From the entries below, reproduce exactly the line containing "Keep writing the", the line containing "L = [[(a, b, z) for", and every line in between, with nothing added.

Begin EXERCISE INPUTS

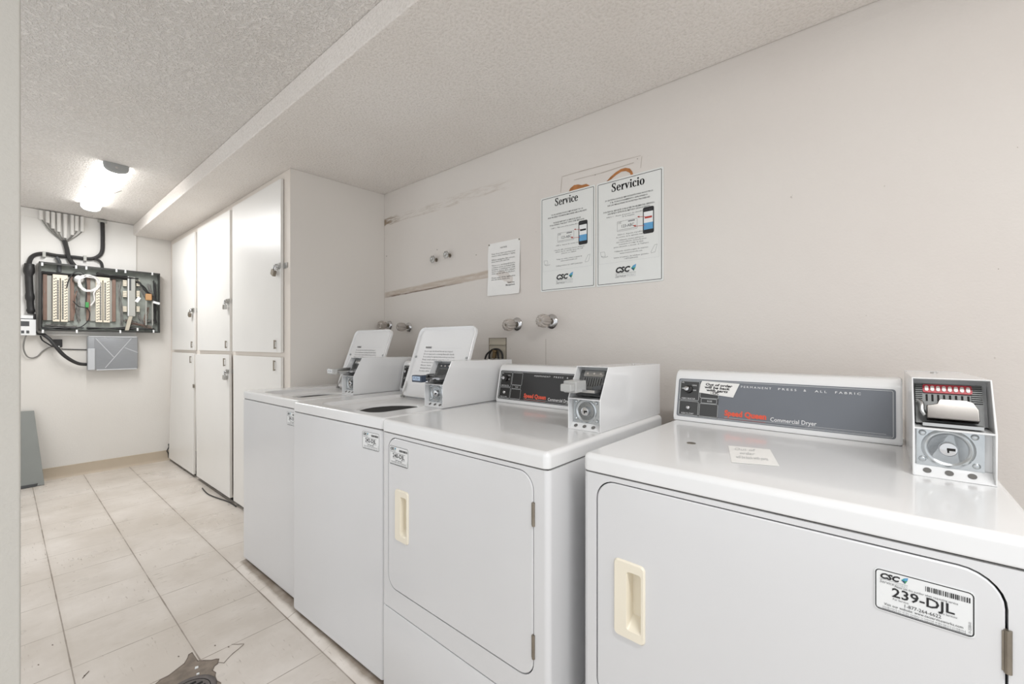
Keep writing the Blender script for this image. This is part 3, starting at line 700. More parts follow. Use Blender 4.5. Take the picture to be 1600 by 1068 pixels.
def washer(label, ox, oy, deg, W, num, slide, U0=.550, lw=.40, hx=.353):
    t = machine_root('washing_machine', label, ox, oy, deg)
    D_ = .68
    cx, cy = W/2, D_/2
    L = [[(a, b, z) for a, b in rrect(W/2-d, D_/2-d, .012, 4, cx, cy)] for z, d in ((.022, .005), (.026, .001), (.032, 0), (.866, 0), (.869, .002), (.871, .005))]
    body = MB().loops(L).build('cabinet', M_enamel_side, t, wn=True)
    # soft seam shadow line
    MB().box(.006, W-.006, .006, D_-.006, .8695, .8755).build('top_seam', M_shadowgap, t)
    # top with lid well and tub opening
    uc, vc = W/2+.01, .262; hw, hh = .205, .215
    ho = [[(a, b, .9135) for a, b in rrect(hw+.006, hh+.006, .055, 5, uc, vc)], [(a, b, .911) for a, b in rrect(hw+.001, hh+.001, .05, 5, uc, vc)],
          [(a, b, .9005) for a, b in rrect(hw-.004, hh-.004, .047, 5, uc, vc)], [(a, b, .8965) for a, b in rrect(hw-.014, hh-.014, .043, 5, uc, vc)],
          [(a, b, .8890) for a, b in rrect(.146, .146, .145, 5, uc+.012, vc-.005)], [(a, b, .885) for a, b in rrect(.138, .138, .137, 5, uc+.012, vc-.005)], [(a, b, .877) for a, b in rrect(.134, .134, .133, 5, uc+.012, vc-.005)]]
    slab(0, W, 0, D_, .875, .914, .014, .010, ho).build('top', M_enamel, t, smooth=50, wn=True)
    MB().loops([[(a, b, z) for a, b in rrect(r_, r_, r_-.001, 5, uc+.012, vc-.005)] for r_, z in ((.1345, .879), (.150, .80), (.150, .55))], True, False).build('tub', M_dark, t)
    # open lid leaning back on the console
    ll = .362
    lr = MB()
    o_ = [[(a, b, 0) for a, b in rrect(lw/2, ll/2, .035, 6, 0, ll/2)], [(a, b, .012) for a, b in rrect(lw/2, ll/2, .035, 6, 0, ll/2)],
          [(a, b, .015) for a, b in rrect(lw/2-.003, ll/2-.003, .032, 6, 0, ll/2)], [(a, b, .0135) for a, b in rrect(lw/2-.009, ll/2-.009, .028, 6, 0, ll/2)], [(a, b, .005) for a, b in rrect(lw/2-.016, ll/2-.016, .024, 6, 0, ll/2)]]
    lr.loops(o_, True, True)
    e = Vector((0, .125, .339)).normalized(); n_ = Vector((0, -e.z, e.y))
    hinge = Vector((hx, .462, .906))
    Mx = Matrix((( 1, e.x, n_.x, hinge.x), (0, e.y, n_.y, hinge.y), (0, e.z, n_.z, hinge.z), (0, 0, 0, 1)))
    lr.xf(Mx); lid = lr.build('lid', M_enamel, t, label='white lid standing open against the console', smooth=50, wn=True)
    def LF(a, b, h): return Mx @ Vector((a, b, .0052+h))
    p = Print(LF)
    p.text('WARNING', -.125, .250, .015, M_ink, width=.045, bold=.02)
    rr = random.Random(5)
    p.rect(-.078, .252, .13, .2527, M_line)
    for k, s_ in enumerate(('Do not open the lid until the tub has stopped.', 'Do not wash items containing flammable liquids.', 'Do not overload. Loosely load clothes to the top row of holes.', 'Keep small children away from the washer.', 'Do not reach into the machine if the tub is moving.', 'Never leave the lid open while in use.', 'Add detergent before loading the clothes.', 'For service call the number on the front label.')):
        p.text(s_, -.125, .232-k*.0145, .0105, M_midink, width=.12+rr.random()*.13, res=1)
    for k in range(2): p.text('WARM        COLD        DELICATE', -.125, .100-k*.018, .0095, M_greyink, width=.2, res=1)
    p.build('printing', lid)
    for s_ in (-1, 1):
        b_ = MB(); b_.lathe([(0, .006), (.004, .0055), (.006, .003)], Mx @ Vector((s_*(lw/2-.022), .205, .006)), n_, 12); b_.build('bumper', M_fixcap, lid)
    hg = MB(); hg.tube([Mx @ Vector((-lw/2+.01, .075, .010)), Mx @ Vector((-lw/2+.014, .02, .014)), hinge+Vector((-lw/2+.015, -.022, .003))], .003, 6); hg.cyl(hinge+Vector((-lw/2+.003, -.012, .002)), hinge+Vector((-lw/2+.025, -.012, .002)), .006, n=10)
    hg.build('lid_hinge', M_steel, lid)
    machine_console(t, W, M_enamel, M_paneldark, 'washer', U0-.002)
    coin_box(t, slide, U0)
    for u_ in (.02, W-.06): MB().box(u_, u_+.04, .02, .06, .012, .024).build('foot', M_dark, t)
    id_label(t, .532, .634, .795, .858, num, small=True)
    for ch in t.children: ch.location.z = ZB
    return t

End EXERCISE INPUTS
Begin EXERCISE INPUTS

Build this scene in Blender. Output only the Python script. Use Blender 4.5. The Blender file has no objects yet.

End EXERCISE INPUTS

● **TASK OUTPUT**
Keep writing the Blender script for this image. This is part 3, starting at line 700. More parts follow. Use Blender 4.5. Take the picture to be 1600 by 1068 pixels.
def washer(label, ox, oy, deg, W, num, slide, U0=.550, lw=.40, hx=.353):
    t = machine_root('washing_machine', label, ox, oy, deg)
    D_ = .68
    cx, cy = W/2, D_/2
    L = [[(a, b, z) for a, b in rrect(W/2-d, D_/2-d, .012, 4, cx, cy)] for z, d in ((.022, .005), (.026, .001), (.032, 0), (.866, 0), (.869, .002), (.871, .005))]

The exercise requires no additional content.